Thursday, January 18, 2007

Kitsch Fatale

Slavoj Žižek has suggested (in Looking Awry) that what makes American film noir so compelling for today’s audiences is not a viewer identification but precisely the opposite: a “kind of distance [that] is its very condition.” I’m sure many of us have sat in movie revival houses during dramatic moments in films such as Out of the Past (1947) or In a Lonely Place (1950) and heard snickers around us (or snickered ourselves). We retain a distance from the characters, the fiction, but this distance does not mean we aren’t enjoying the movie (or the book). To Žižek, we are in fact fascinated by the imagined gaze of the film’s original audience, the viewers whom we assume could still identify with what they saw onscreen, and who recognized that world as their own.

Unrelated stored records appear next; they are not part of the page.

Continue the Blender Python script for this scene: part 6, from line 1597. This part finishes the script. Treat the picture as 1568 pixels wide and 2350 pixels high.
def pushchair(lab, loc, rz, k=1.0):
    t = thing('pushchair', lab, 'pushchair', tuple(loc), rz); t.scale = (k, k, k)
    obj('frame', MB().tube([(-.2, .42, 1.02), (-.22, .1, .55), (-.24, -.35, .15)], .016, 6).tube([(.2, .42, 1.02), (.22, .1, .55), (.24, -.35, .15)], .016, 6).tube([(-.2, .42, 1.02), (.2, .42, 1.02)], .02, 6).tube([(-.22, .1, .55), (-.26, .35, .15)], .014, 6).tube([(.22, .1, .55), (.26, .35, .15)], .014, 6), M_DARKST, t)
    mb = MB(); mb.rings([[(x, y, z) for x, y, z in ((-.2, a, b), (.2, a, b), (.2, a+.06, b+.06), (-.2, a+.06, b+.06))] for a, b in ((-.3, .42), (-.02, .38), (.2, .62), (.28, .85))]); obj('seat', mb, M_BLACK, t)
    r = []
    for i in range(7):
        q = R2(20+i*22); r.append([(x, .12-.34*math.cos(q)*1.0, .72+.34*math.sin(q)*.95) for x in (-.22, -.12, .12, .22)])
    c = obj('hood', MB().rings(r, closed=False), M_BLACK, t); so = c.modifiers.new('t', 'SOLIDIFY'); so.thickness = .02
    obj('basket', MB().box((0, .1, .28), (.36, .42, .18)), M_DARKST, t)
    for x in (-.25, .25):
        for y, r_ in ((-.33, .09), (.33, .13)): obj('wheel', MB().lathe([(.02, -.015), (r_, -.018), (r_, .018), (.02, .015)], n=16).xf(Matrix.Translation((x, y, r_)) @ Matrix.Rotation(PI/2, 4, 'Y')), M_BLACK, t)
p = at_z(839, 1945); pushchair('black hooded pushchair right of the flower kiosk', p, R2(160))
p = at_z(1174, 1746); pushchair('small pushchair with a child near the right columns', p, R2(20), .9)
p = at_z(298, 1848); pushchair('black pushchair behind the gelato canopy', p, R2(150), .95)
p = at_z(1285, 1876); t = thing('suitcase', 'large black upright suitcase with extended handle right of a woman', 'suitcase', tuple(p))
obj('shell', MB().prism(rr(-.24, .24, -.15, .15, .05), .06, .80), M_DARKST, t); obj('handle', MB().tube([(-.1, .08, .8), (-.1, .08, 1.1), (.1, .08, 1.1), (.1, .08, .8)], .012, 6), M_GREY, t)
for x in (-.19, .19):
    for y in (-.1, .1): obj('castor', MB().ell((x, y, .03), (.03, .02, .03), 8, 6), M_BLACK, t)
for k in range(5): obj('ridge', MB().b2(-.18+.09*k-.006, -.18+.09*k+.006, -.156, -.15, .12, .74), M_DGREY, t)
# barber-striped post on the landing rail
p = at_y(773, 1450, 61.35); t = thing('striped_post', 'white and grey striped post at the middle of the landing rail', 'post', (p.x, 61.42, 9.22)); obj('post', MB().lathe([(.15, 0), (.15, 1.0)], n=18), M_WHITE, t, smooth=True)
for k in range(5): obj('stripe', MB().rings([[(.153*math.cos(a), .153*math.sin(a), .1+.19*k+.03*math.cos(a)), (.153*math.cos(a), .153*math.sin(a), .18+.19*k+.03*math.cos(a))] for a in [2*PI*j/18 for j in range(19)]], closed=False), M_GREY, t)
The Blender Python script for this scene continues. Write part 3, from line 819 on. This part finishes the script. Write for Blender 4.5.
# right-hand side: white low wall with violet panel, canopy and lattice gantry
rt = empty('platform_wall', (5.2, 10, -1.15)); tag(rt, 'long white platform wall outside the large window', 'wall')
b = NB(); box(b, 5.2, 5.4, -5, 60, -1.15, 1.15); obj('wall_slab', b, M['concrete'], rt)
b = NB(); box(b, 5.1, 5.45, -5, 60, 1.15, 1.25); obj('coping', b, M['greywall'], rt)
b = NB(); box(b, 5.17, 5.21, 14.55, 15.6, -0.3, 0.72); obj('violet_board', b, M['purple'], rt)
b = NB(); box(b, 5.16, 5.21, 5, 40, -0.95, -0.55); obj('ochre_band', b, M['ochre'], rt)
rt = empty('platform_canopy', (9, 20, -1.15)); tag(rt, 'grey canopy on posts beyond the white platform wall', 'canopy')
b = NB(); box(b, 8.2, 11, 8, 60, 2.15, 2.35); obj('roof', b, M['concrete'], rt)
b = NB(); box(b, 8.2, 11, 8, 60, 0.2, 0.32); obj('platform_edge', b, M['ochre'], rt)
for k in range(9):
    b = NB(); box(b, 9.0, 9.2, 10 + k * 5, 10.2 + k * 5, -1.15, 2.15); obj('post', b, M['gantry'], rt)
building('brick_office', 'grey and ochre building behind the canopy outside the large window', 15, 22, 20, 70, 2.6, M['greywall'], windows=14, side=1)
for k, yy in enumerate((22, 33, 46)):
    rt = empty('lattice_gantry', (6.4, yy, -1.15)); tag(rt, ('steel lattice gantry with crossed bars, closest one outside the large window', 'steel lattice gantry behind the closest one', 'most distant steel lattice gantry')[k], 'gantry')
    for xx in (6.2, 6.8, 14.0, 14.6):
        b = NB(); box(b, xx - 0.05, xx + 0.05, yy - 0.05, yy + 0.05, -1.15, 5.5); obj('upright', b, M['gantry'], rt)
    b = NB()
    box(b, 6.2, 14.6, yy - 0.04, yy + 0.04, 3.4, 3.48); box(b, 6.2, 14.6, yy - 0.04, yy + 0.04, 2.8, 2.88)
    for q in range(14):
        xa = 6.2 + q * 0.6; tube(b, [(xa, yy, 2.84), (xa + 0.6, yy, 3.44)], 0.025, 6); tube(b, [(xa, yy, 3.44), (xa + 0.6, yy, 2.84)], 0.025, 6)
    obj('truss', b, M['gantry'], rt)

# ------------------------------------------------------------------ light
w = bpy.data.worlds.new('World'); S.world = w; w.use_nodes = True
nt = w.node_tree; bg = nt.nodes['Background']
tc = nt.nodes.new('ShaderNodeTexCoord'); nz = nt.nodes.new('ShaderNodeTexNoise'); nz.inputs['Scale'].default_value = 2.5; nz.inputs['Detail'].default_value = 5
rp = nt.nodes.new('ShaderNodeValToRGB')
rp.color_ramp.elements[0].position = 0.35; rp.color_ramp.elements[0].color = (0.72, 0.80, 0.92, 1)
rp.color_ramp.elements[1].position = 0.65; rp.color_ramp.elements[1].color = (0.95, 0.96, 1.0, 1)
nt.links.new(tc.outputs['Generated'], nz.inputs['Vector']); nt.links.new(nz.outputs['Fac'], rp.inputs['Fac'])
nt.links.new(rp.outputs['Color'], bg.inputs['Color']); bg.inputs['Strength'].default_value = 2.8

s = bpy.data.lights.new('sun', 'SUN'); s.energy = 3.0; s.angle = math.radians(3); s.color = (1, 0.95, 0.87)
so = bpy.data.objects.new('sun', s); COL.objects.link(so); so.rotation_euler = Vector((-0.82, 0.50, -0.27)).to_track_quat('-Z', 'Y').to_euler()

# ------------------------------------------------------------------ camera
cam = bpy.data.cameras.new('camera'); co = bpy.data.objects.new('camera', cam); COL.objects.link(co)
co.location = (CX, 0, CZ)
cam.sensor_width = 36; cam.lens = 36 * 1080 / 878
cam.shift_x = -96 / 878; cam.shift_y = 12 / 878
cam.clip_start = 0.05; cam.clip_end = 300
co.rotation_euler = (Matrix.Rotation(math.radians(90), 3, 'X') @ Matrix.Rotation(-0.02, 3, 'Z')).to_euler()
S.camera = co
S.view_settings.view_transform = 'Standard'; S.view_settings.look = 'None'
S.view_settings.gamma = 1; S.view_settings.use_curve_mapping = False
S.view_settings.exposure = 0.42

One could make the same argument when reading hard-boiled or noir novels from the 1930s and ’40s. To many contemporary readers, these novels now read as parodies, the originals that we mistake for copies. I have often found, when teaching from these books, that students approach them through the haze of decades of noir kitsch--the totems of the liquor bottle in the desk drawer, the femme fatale’s entrance--the idiom itself provoking laughter, as if these books were indulging in clichés rather than spawning a rich tradition.

One of the risks, then, in writing noir or hard-boiled fiction today is veering (or plunging) headlong into parody or kitsch. While there might be any number of rewards for readers or viewers in kitsch, its very nature, its ironic distance, forbids access to an elemental pleasure: that of identification, of identifying with the characters on the page. This phenomenon creates a weighty challenge for contemporary writers seeking to produce fresh novels in this tradition. How do you write, say, a hard-boiled detective or heist novel, or a noir couple-on-the-run novel, that does not reiterate or react against the conventions? How can you engage the reader to identify if he or she feels like it’s all a quaint exercise in nostalgia?

The brilliant
Hard Case Crime has gone a long way toward answering this question with its rich output of fresh, new novels that speak to the tradition without becoming its slave or its wink-nudge parodist.

How to manage this balance is tricky. I tried to figure it out when writing Queenpin (due out in June), my effort to write a hard-boiled story in the traditions of the writers I so idolized (Cain, Woolrich, McCoy, Thompson, et al.), but with two women at the center of a story that might, more typically, foreground two men: the veteran mob courier and the protégée learning the ropes. I tried to keep in mind that a primary reason novels like Double Indemnity or They Shoot Horses, Don’t They? stick with us are not the style and the pleasures of the idiom, even as we savor both--it’s the characters. Characters that endure, that hum in our brains. I could listen to Walter Huff whispering his self-delusions in my ear forever. I guess this is because, even if it takes a little while, we can overcome the distance of which Žižek speaks. I think when we read Walter, we want to judge him, which means we’re very close indeed--we want him to wake up to the trap he walks into, and then we realize it’s a trap he set himself.